Muhammad Ali

How Would The 1978 Version Of Muhammad Ali Fare Against The 1980 Version Of Larry Holmes?

I think most of us would agree that the infamous 1980 heavyweight fight between Larry Holmes and a profoundly faded Muhammad Ali should never have taken place. Even the then WBC champion, Holmes, was reluctant to beat up the ageing three time title holder. For the first time in his career, Ali suffered a TKO loss when he was retired in his corner after the 10th round came to an end. Ali had one more fight, which he again lost, against Trevor Berbick in 1981. That finally convinced him to call it a day for good.

Holmes went on to almost equal Rocky Marciano’s record of 49-0 but Michael Spinks threw a spanner in the works. Two years later, in 1988, Mike Tyson crushed him in 4 rounds. Holmes would never become a world champion again although he would campaign until 2002 with a final victory over Eric “Butterbean” Esch.

While I would not go as far as thinking about it in terms of being a “Fantasy Fight,” I kind of wonder how the 1978 version of Muhammad Ali would have fared against the 1980 version of Holmes. Most will remember that Ali unexpectedly lost his championship to former gold medalist Leon Spinks and then regained it all that same year.

Against Spinks in his September 15th, Ali looked fresher than he appeared seven months earlier. I said fresh-ER! That doesn’t really say much. While Spinks fought a better version, if you watch that fight back you might notice that Ali clinched Leon whenever the younger man attempted to turn up the tempo. “The Greatest” was also sent reeling a few times from the pressure that Spinks put on him. His hand speed was still quite rapid. But it was also evident that was also in decline. Ali’s jab was also less effective.

If you did watch the Holmes vs Ali fight in 1980 then you know what Larry had then.
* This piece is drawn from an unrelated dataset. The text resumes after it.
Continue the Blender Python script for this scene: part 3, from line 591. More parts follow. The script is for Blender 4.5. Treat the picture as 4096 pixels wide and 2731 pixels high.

He was in his prime, utilising fast reflexes to feint opponents and land counter punches, danced around the ring with ease, threw a spearing jab that many experts now say was the best jab in history and he had a pretty good chin that only the hardest of punchers could shatter.

If you are not taken in by the whole “Ali magic” that was claimed to have gotten into the consciousness of boxing fans across the world back in the 1970’s and analyze this topic a little more objectively then surely we can only come to the conclusion that Muhammad Ali was fortunate not to have ran into Holmes in 1978. The intensity that he would have bought would have been too much for him, even back then.

And unlike with what happened when we saw a rematch between Spinks and Ali, I think Holmes would have convinced Muhammad enough that, that would not have been a wise idea.